In the end, this all puts the Bobcats' offense at a standstill. Even with the high volume of free throws, defenses are happy to give up some of those post opportunities at the expense of open corner threes, essentially the bane of every coach's existence at this point. It's an offense that's failing to strategically take advantage of its opportunities.

And then you look at who's actually shooting the threes. Of the roughly 13-14 three-pointers that Charlotte takes each game, nearly nine of them come from Josh McRoberts, Jeff Taylor and Anthony Tolliver. Gerald Henderson and Ramon Sessions aren't taking threes. Ben Gordon has lost his shot. Kemba Walker's taking them, but hitting just 32 percent of his attempts.
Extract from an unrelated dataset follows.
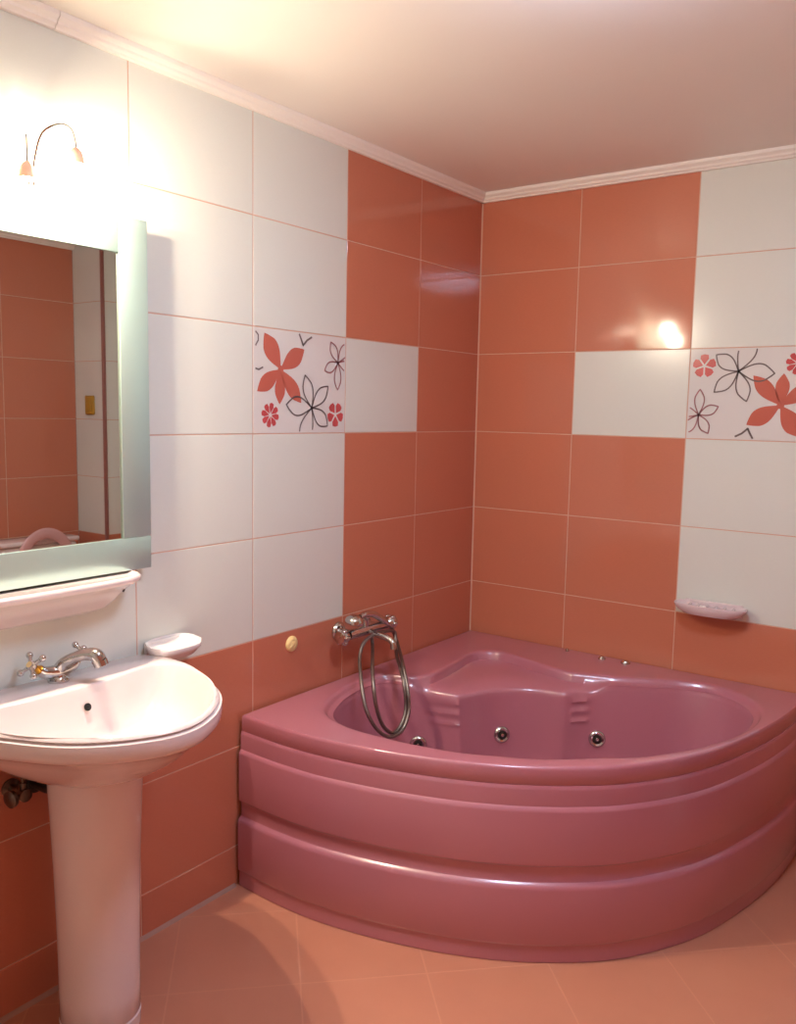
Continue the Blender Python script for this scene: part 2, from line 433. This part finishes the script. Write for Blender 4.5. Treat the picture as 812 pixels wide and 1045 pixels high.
for k in range(1, 46):
    s = k/45
    def fr(t, s=s):
        z = ZB(t)+(ZFL-ZB(t))*s
        rib = ribw(t)*.009*max(0, math.sin(2*PI*(z-.405)/.038))*(1 if .405 < z < .519 else 0)
        return rB(t)-.003+(rFl(t)-rB(t))*wallr(s)-rib
    ring(fr, lambda t, s=s: ZB(t)+(ZFL-ZB(t))*s)
ring(lambda t: rFl(t)*.93, lambda t: ZFL-.006); ring(lambda t: rFl(t)*.5, lambda t: ZFL-.010); ring(lambda t: .03, lambda t: ZFL-.012)
bm = bmesh.new(); loft(bm, rings, True, 0, False, True)
link('basin', bm, 'tub', tub, angle=50)
# curved apron with stepped ridges and a groove
pp = [(-.010,.522),(.001,.520),(.0035,.514),(.0045,.508),(.0045,.462),(.007,.459),(.0115,.453),(.013,.447),(.0135,.300),(.012,.292),(.0035,.284),(.002,.278),(.002,.243),(.004,.238),(.013,.232),(.0165,.226),(.018,.219),(.018,.062),(.016,.057),(.011,.052),(.0105,.046),(.012,.02),(.012,0.002),(-.01,.002)]
nor = []
for i, p in enumerate(front):
    d = (front[min(i+1, len(front)-1)]-front[max(i-1, 0)]).normalized(); nor.append(Vector((d.y, -d.x, 0)))
bm = bmesh.new()
rr = [[Vector((max(p.x+n.x*o, .008), min(p.y+n.y*o, -.006), z)) for o, z in pp] for p, n in zip(front, nor)]
loft(bm, rr, False); ap = link('front_panel', bm, 'tub', tub, angle=32)
bm = bmesh.new()      # tap end cut-off of the panel: shallow groove line under the rim
# whirlpool jets
def on_wall(th, z):
    s = (z-ZB(th))/(ZFL-ZB(th)); r = rB(th)-.003+(rFl(th)-rB(th))*wallr(s); s2 = s+.02
    r2 = rB(th)-.003+(rFl(th)-rB(th))*wallr(s2)
    p = P2(th, r, z); tz = P2(th, r2, ZB(th)+(ZFL-ZB(th))*s2)-p
    q = P2(th+.02, rB(th+.02)-.003+(rFl(th+.02)-rB(th+.02))*wallr(s), z)-p
    n = tz.cross(q).normalized()
    if n.dot(Vector((CT[0], CT[1], z))-p) < 0: n = -n
    return p, n
JETS = [(JT, JZ) for JT, JZ in ((math.radians(170.5), .33), (math.radians(139), .35), (math.radians(99.5), .35))]
def jet(p, n):
    bm = bmesh.new(); lathe(bm, [(.0,-.006),(.031,-.006),(.032,.002),(.030,.006),(.024,.009),(.018,.006),(.016,.001),(0,.001)], p, n, 32)
    j = link('jet', bm, 'chrome', tub)
    bm = bmesh.new(); lathe(bm, [(.0,.0015),(.0155,.0015),(.0155,.004),(.010,.005),(.009,.003),(0,.003)], p, n, 24); link('socket', bm, 'rubber', j)
    bm = bmesh.new(); lathe(bm, [(.0,.0035),(.007,.0035),(.008,.008),(.006,.012),(.003,.013),(0,.011)], p, n, 20); link('nozzle', bm, 'chrome', j)
for th, z in JETS: jet(*on_wall(th, z))
for x, y, r in ((.497,-.040,.008),(.655,-.055,.015),(.752,-.050,.019)):
    bm = bmesh.new(); lathe(bm, [(0,0),(r,0),(r,.004),(r*.9,.007),(r*.75,.0075),(r*.7,.010),(r*.6,.012),(0,.0125)], (x,y,ZR-.001), (0,0,1), 28)
    link('control_button', bm, 'chrome', tub)

# ------------------------------------------------------------------ bath mixer and hand shower
mx = thing('bath_mixer', 'chrome wall mixer with hand shower and looping hose hanging over the bathtub', 'tap', (0,-.85,.745))
mx_o = Vector((0,-.85,.745))
W2 = lambda x, y, z: Vector((x, y, z))-mx_o
bm = bmesh.new()
tube(bm, [W2(.07,-.95,.752), W2(.07,-.73,.752)], .019, 20, smooth=2)
for y in (-.925,-.775):
    lathe(bm, [(.034,.001),(.034,.006),(.026,.016),(.014,.020),(.014,.07)], W2(0,y,.752), (1,0,0), 24)
tube(bm, [W2(.07,-.85,.752), W2(.07,-.85,.790), W2(.075,-.85,.800)], .012, 14)
link('body', bm, 'chrome', mx)
for y, s in ((-.955,-1), (-.725,1)):
    bm = bmesh.new(); lathe(bm, [(.014,0),(.016,.004),(.024,.010),(.026,.018),(.026,.036),(.022,.044),(.010,.047),(0,.047)], W2(.07,y,.752), (0,s,0), 20)
    for a in range(6):
        th = 2*PI*a/6; ball(bm, W2(.07+math.cos(th)*.025, y+s*.026, .752+math.sin(th)*.025), .008, 0, (1,1.8,1))
    link('handle', bm, 'chrome', mx)
bm = bmesh.new()
tube(bm, [W2(.075,-.84,.748), W2(.11,-.84,.742), W2(.16,-.838,.735), W2(.185,-.838,.722), W2(.19,-.838,.70)], [.013,.012,.012,.012,.013], 16)
link('spout', bm, 'chrome', mx)
bm = bmesh.new()    # cradle fork
tube(bm, [W2(.075,-.875,.812), W2(.078,-.85,.800), W2(.075,-.825,.812)], .006, 10); link('cradle', bm, 'chrome', mx)
bm = bmesh.new()    # hand shower lying in the cradle
tube(bm, [W2(.085,-.715,.742), W2(.085,-.76,.772), W2(.083,-.82,.806), W2(.083,-.87,.816), W2(.083,-.90,.812)], [.009,.011,.012,.011,.010], 14)
lathe(bm, [(0,.018),(.016,.016),(.030,.004),(.034,-.006),(.034,-.014),(.030,-.016),(0,-.016)], W2(.083,-.93,.808), Vector((.15,.1,1)), 28, sx=1.0)
hs = link('hand_shower', bm, 'chrome', mx)
bm = bmesh.new()
tube(bm, [W2(*p) for p in ((.085,-.834,.735),(.1,-.846,.701),(.15,-.909,.688),(.205,-.98,.665),(.25,-1.03,.624),(.27,-1.038,.555),(.285,-1.018,.488),(.29,-.967,.45),(.29,-.917,.47),(.285,-.888,.518),(.27,-.880,.592),(.225,-.84,.632),(.165,-.783,.655),(.115,-.724,.685),(.10,-.712,.722),
          (.10,-.76,.735),(.105,-.85,.738),(.108,-.91,.720),(.13,-.957,.68),(.18,-1.012,.64),(.22,-1.05,.596),(.25,-1.06,.536),(.28,-1.038,.476),(.3,-.992,.446),(.305,-.931,.457),(.3,-.891,.508),(.285,-.878,.575),(.24,-.842,.637),(.17,-.771,.67),(.105,-.705,.69),(.087,-.700,.715),(.085,-.712,.738))], .0066, 12)
link('hose', bm, 'hose', mx)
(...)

It's become a fundamental problem for the Bobcats' offense. They're just not challenging defenses in a meaningful way from beyond the arc, and it's allowed teams to adjust and challenge them to win inside. In the perimeter-oriented game of the present day, that's a questionable formula, particularly when your post options aren't incredible. Remember, we're talking about Big Al and McBob here. Not exactly world-beaters.

And all of this stands to hold back a legitimately improving team. On defense, on the boards ... the Bobcats have become a seriously formidable bunch. But this is a shooter's league, and Charlotte's poor shooting will likely be its Achilles' heel. Teams embrace shooting for a reason, and the Bobcats will likely need to follow suit.